(Scene modeling code data)
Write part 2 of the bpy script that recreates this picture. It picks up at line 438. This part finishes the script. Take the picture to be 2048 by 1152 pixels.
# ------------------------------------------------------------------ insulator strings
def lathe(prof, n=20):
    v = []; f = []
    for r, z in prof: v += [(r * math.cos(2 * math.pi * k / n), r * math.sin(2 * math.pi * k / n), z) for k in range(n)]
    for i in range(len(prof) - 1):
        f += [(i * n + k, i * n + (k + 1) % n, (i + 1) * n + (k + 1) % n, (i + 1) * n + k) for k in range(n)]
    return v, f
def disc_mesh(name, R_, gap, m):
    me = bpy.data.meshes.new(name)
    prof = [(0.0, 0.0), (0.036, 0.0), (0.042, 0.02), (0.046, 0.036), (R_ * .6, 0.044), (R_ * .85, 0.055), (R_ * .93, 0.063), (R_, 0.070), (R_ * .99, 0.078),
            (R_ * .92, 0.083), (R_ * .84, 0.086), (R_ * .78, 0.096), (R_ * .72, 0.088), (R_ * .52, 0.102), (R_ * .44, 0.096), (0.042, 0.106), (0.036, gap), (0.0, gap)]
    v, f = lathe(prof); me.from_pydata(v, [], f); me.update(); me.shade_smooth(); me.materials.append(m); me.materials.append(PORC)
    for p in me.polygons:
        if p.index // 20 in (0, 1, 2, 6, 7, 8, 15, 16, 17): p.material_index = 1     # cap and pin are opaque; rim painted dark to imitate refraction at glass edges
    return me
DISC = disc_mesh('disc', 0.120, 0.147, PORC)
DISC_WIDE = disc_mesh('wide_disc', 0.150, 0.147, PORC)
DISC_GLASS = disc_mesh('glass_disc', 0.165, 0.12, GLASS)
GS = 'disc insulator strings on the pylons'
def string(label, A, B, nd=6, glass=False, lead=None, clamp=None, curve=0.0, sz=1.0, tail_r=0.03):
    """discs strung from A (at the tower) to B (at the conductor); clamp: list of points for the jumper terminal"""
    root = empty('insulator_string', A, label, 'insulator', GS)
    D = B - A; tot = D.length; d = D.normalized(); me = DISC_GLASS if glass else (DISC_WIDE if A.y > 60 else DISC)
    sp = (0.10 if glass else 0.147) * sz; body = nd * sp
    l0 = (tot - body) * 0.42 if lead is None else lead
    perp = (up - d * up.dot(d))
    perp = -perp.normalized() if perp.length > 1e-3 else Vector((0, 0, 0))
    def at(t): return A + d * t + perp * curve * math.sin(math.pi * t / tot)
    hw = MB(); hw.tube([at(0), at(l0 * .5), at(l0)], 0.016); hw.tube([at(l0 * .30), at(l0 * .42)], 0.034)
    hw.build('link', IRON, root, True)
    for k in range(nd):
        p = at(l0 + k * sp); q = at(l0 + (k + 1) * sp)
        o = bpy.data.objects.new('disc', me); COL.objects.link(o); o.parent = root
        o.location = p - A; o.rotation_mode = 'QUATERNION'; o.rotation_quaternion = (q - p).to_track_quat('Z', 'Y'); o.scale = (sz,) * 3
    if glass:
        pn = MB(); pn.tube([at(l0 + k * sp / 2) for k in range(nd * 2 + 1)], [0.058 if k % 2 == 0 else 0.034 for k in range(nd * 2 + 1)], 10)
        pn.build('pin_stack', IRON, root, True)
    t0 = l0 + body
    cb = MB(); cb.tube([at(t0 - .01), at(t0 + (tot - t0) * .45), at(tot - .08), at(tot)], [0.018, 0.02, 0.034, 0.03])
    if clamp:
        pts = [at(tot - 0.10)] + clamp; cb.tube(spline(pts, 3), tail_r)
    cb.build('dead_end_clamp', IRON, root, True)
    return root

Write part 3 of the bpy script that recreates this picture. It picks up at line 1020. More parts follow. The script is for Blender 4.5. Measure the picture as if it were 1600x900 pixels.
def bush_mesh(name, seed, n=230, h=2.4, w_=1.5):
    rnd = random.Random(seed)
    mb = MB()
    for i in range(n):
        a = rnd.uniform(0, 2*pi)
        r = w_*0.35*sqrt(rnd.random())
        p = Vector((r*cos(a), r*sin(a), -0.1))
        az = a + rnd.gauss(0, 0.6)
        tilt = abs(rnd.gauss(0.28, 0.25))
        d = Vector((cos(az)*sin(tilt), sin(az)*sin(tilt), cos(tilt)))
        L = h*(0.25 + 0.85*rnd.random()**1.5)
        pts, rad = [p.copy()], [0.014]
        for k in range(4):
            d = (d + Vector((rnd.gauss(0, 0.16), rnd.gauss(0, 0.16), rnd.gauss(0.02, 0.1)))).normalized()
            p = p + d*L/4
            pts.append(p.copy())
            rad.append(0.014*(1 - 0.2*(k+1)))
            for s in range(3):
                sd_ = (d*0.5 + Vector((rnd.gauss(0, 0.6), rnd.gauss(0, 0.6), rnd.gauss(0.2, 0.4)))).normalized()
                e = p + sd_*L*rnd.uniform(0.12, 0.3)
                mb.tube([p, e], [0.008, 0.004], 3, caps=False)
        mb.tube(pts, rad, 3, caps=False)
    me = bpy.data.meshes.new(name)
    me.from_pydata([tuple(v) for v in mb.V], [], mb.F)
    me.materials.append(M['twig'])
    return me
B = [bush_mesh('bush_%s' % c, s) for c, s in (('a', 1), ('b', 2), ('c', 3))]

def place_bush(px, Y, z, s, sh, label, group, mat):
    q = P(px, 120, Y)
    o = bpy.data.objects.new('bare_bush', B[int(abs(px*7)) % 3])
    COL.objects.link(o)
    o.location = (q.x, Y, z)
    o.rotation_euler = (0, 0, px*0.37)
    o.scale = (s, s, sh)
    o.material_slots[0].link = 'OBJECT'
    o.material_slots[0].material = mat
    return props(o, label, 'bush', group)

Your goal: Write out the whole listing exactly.

Response below:
Write part 2 of the bpy script that recreates this picture. It picks up at line 438. This part finishes the script. Take the picture to be 2048 by 1152 pixels.
# ------------------------------------------------------------------ insulator strings
def lathe(prof, n=20):
    v = []; f = []
    for r, z in prof: v += [(r * math.cos(2 * math.pi * k / n), r * math.sin(2 * math.pi * k / n), z) for k in range(n)]
    for i in range(len(prof) - 1):
        f += [(i * n + k, i * n + (k + 1) % n, (i + 1) * n + (k + 1) % n, (i + 1) * n + k) for k in range(n)]
    return v, f
def disc_mesh(name, R_, gap, m):
    me = bpy.data.meshes.new(name)
    prof = [(0.0, 0.0), (0.036, 0.0), (0.042, 0.02), (0.046, 0.036), (R_ * .6, 0.044), (R_ * .85, 0.055), (R_ * .93, 0.063), (R_, 0.070), (R_ * .99, 0.078),
            (R_ * .92, 0.083), (R_ * .84, 0.086), (R_ * .78, 0.096), (R_ * .72, 0.088), (R_ * .52, 0.102), (R_ * .44, 0.096), (0.042, 0.106), (0.036, gap), (0.0, gap)]
    v, f = lathe(prof); me.from_pydata(v, [], f); me.update(); me.shade_smooth(); me.materials.append(m); me.materials.append(PORC)
    for p in me.polygons:
        if p.index // 20 in (0, 1, 2, 6, 7, 8, 15, 16, 17): p.material_index = 1     # cap and pin are opaque; rim painted dark to imitate refraction at glass edges
    return me
DISC = disc_mesh('disc', 0.120, 0.147, PORC)
DISC_WIDE = disc_mesh('wide_disc', 0.150, 0.147, PORC)
DISC_GLASS = disc_mesh('glass_disc', 0.165, 0.12, GLASS)
GS = 'disc insulator strings on the pylons'
def string(label, A, B, nd=6, glass=False, lead=None, clamp=None, curve=0.0, sz=1.0, tail_r=0.03):
    """discs strung from A (at the tower) to B (at the conductor); clamp: list of points for the jumper terminal"""
    root = empty('insulator_string', A, label, 'insulator', GS)
    D = B - A; tot = D.length; d = D.normalized(); me = DISC_GLASS if glass else (DISC_WIDE if A.y > 60 else DISC)
    sp = (0.10 if glass else 0.147) * sz; body = nd * sp
    l0 = (tot - body) * 0.42 if lead is None else lead
    perp = (up - d * up.dot(d))
    perp = -perp.normalized() if perp.length > 1e-3 else Vector((0, 0, 0))
    def at(t): return A + d * t + perp * curve * math.sin(math.pi * t / tot)
    hw = MB(); hw.tube([at(0), at(l0 * .5), at(l0)], 0.016); hw.tube([at(l0 * .30), at(l0 * .42)], 0.034)
    hw.build('link', IRON, root, True)
    for k in range(nd):
        p = at(l0 + k * sp); q = at(l0 + (k + 1) * sp)
        o = bpy.data.objects.new('disc', me); COL.objects.link(o); o.parent = root
        o.location = p - A; o.rotation_mode = 'QUATERNION'; o.rotation_quaternion = (q - p).to_track_quat('Z', 'Y'); o.scale = (sz,) * 3
    if glass:
        pn = MB(); pn.tube([at(l0 + k * sp / 2) for k in range(nd * 2 + 1)], [0.058 if k % 2 == 0 else 0.034 for k in range(nd * 2 + 1)], 10)
        pn.build('pin_stack', IRON, root, True)
    t0 = l0 + body
    cb = MB(); cb.tube([at(t0 - .01), at(t0 + (tot - t0) * .45), at(tot - .08), at(tot)], [0.018, 0.02, 0.034, 0.03])
    if clamp:
        pts = [at(tot - 0.10)] + clamp; cb.tube(spline(pts, 3), tail_r)
    cb.build('dead_end_clamp', IRON, root, True)
    return root

Write part 3 of the bpy script that recreates this picture. It picks up at line 1020. More parts follow. The script is for Blender 4.5. Measure the picture as if it were 1600x900 pixels.
def bush_mesh(name, seed, n=230, h=2.4, w_=1.5):
    rnd = random.Random(seed)
    mb = MB()
    for i in range(n):
        a = rnd.uniform(0, 2*pi)
        r = w_*0.35*sqrt(rnd.random())
        p = Vector((r*cos(a), r*sin(a), -0.1))
        az = a + rnd.gauss(0, 0.6)
        tilt = abs(rnd.gauss(0.28, 0.25))
        d = Vector((cos(az)*sin(tilt), sin(az)*sin(tilt), cos(tilt)))
        L = h*(0.25 + 0.85*rnd.random()**1.5)
        pts, rad = [p.copy()], [0.014]
        for k in range(4):
            d = (d + Vector((rnd.gauss(0, 0.16), rnd.gauss(0, 0.16), rnd.gauss(0.02, 0.1)))).normalized()
            p = p + d*L/4
            pts.append(p.copy())
            rad.append(0.014*(1 - 0.2*(k+1)))
            for s in range(3):
                sd_ = (d*0.5 + Vector((rnd.gauss(0, 0.6), rnd.gauss(0, 0.6), rnd.gauss(0.2, 0.4)))).normalized()
                e = p + sd_*L*rnd.uniform(0.12, 0.3)
                mb.tube([p, e], [0.008, 0.004], 3, caps=False)
        mb.tube(pts, rad, 3, caps=False)
    me = bpy.data.meshes.new(name)
    me.from_pydata([tuple(v) for v in mb.V], [], mb.F)
    me.materials.append(M['twig'])
    return me
B = [bush_mesh('bush_%s' % c, s) for c, s in (('a', 1), ('b', 2), ('c', 3))]

def place_bush(px, Y, z, s, sh, label, group, mat):
    q = P(px, 120, Y)
    o = bpy.data.objects.new('bare_bush', B[int(abs(px*7)) % 3])
    COL.objects.link(o)
    o.location = (q.x, Y, z)
    o.rotation_euler = (0, 0, px*0.37)
    o.scale = (s, s, sh)
    o.material_slots[0].link = 'OBJECT'
    o.material_slots[0].material = mat
    return props(o, label, 'bush', group)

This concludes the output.